Sermaye rejiminin açıkladığı “Kamuda Verimlilik ve Tasarruf Paketi”nin içinde “yetersiz kamu yatırımlarının ve kamu personeli istihdamının sınırlanması, eğitim ve sağlık hizmetlerinin kısıtlanması, ücretlerin düşürülmesi, güvencesiz istihdam vb.” doğrudan emekçileri hedef alan icraatlar yer alıyor.
Sermaye iktidarı ve onun uzantıları devletin geniş yığınlardan topladığı vergileri kendi lüks ve şatafatları için kullanmaya devam ediyor. Çok açık ki bu ekonomi paketi ile AKP-MHP koalisyonu hem gayrı meşru iktidarını korumak hem ekonomik krizin faturasını işçi ve emekçilere kesmek istiyor. Tasarruf dedikleri şey ise kendi lüks yaşamlarından imtina etmek değil işçi ve emekçilerden biraz daha fazla vergi koparabilmek, onlara yeni faturalar ödetmektir.

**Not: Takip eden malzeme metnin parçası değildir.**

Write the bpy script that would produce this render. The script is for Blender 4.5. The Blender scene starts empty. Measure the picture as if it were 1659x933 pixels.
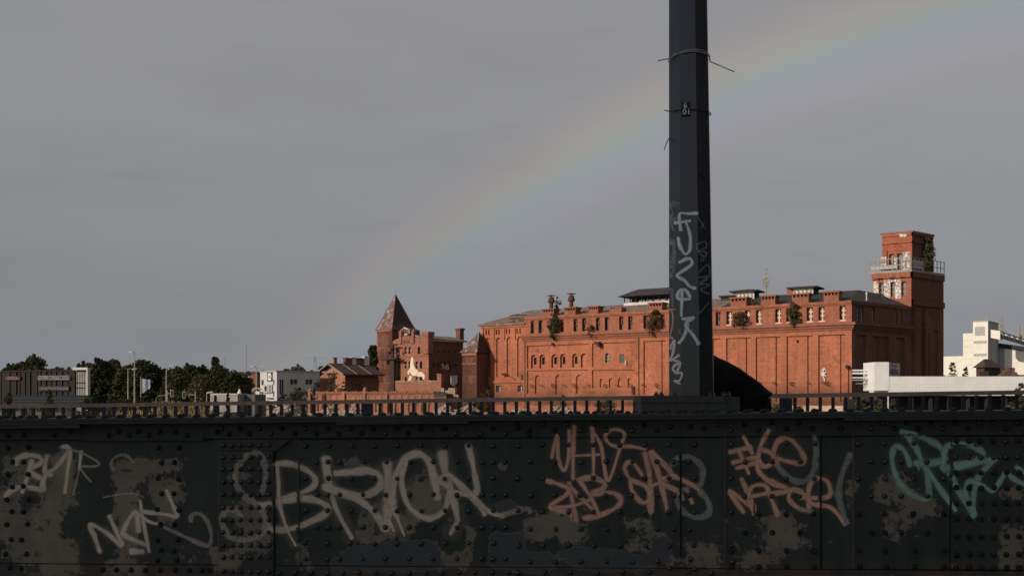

Bütün bu lüks ve şatafatın arkasında bir sınıf iktidarı var. Sermayenin demir yumruğu olan bu iktidar, gücünü işçi sınıfının örgütsüz olmasından alıyor. Dev saraylar ve sırça köşklerin gücü de buradan geliyor. İşçi sınıfının örgütlü mücadeleyi yükselterek oynayacağı devrimci rol, bütün bu pisliği tarihin çöplüğüne atacaktır.